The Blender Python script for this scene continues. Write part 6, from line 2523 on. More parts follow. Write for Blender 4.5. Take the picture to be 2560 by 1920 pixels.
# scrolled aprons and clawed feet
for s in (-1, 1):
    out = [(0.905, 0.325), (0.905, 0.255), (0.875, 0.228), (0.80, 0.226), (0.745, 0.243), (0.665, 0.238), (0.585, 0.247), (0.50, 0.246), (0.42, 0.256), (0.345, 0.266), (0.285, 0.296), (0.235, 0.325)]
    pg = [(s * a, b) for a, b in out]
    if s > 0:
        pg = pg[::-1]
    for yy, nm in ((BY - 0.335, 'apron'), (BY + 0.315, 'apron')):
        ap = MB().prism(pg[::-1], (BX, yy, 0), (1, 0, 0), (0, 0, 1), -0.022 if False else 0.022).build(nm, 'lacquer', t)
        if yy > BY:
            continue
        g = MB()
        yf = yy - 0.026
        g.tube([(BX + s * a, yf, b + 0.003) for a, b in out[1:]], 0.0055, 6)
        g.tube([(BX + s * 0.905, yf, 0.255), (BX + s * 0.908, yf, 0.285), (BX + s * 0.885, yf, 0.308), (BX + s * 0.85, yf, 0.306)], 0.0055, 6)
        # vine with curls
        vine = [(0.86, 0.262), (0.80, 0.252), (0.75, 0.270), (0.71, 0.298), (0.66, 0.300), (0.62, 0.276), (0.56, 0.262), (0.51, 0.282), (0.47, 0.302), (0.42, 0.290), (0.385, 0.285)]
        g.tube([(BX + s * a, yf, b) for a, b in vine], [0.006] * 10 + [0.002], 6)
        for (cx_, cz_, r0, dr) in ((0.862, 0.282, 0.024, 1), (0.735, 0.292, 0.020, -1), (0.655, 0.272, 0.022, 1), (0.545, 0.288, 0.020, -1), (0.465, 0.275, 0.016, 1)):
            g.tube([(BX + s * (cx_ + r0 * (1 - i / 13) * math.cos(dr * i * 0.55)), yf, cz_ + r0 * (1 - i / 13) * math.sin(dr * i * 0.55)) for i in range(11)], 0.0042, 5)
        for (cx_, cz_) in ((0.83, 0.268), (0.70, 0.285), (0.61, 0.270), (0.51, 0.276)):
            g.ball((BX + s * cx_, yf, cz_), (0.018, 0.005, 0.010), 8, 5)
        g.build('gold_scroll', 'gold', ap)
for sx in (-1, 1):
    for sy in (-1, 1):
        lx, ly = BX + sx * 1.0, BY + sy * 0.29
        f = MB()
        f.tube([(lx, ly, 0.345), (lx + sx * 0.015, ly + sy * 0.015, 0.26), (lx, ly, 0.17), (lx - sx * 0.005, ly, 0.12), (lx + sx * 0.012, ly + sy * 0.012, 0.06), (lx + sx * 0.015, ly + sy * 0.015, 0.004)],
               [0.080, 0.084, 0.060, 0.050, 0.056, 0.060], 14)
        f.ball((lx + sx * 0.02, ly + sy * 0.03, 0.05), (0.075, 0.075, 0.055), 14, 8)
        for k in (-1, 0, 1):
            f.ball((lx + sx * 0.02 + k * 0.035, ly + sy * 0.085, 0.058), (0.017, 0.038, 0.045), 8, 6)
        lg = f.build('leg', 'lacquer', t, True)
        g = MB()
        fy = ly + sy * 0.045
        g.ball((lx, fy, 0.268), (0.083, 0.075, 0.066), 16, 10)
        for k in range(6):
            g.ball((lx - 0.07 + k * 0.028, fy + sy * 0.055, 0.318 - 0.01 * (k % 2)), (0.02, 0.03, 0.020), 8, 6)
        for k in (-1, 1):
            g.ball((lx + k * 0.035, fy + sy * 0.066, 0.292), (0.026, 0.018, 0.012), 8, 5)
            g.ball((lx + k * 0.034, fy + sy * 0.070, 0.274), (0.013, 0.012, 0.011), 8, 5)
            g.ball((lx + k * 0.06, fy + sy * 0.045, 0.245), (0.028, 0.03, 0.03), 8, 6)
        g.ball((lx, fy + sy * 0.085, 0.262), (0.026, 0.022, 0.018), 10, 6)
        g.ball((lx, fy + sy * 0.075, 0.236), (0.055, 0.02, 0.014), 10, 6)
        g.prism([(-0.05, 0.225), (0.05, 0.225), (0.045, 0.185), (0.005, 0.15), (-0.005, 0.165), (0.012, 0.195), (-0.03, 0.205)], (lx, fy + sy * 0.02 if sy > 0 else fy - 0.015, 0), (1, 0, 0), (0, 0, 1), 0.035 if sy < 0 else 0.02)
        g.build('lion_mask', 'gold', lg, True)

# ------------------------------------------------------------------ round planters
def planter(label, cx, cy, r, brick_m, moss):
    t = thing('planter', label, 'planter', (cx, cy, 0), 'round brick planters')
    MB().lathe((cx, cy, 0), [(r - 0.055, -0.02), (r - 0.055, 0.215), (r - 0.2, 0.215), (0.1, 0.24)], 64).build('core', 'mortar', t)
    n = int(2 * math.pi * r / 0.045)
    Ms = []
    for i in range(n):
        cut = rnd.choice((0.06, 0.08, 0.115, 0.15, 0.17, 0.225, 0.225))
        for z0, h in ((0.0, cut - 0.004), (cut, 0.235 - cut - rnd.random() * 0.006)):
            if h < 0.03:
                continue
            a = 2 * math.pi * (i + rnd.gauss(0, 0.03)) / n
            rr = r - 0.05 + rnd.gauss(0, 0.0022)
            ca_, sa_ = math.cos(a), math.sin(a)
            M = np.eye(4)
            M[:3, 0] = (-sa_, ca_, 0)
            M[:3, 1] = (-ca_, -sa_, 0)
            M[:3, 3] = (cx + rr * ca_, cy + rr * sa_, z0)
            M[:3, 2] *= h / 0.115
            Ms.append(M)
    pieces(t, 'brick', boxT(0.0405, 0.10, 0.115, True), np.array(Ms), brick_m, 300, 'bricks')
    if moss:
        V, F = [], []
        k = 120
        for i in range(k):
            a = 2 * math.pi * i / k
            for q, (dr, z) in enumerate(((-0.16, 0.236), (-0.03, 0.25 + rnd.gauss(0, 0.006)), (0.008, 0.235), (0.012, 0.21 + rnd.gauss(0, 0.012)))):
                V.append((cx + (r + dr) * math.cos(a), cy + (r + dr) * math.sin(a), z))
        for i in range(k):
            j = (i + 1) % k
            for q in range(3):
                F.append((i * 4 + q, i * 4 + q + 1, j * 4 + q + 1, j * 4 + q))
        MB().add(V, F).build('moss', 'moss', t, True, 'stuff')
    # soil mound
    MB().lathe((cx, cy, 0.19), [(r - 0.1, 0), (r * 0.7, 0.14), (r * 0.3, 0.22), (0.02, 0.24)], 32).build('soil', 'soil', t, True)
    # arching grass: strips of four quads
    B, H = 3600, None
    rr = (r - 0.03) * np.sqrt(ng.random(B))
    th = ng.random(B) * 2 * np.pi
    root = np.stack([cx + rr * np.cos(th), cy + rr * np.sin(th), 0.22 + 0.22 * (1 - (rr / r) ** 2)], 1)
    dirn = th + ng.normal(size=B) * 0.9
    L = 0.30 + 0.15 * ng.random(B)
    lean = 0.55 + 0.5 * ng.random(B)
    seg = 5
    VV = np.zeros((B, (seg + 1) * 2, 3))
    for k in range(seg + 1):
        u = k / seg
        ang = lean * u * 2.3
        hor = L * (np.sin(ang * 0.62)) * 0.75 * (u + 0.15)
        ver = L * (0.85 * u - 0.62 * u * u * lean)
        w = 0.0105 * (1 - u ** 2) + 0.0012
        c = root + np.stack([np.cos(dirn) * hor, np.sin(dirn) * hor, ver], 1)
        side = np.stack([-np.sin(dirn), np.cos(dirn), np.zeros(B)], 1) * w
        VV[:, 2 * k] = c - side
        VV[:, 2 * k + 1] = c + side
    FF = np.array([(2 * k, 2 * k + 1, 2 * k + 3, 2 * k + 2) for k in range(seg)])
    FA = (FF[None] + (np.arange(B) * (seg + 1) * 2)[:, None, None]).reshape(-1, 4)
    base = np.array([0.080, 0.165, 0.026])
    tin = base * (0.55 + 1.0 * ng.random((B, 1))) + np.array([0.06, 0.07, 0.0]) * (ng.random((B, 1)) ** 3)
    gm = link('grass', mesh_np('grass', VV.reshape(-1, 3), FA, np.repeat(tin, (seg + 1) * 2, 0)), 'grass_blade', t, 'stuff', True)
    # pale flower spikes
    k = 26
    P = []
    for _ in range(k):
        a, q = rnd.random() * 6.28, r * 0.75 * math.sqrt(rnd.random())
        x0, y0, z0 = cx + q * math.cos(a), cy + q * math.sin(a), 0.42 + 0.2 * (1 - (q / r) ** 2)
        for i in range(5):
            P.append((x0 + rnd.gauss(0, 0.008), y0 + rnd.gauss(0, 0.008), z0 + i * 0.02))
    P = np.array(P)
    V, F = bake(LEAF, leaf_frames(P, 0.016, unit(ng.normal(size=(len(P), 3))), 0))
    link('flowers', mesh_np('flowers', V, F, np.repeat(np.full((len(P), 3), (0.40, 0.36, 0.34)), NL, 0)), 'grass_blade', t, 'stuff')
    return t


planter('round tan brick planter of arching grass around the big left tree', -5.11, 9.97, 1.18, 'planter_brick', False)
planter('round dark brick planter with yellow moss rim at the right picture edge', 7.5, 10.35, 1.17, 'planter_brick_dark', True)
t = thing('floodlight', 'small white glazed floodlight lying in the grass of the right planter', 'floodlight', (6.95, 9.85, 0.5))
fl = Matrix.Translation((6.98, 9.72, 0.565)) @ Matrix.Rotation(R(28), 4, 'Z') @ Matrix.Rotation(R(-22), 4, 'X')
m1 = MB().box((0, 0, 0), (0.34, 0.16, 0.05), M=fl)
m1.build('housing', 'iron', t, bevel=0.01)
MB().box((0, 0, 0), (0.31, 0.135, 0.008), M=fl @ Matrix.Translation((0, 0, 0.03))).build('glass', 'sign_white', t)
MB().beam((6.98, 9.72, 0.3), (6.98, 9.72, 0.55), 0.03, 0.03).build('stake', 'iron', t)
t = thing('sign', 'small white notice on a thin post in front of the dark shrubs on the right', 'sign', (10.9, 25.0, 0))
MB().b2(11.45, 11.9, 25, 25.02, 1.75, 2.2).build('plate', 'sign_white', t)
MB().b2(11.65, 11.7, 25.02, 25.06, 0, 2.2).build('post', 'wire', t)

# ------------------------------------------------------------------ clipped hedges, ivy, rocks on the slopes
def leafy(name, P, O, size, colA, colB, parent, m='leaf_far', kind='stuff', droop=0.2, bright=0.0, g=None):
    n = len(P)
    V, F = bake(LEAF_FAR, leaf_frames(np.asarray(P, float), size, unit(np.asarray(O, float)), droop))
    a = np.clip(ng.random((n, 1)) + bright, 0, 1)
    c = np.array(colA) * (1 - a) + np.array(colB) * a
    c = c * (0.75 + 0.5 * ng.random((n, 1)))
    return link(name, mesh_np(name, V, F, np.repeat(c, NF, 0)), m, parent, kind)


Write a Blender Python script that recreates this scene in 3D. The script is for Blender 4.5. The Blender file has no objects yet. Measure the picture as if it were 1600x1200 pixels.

....................

REQUIREMENTS:
Search the entries for "picture" and copy out each line that has it.

COMPLETED EXERCISE:
The Blender Python script for this scene continues. Write part 6, from line 2523 on. More parts follow. Write for Blender 4.5. Take the picture to be 2560 by 1920 pixels.
planter('round dark brick planter with yellow moss rim at the right picture edge', 7.5, 10.35, 1.17, 'planter_brick_dark', True)
Write a Blender Python script that recreates this scene in 3D. The script is for Blender 4.5. The Blender file has no objects yet. Measure the picture as if it were 1600x1200 pixels.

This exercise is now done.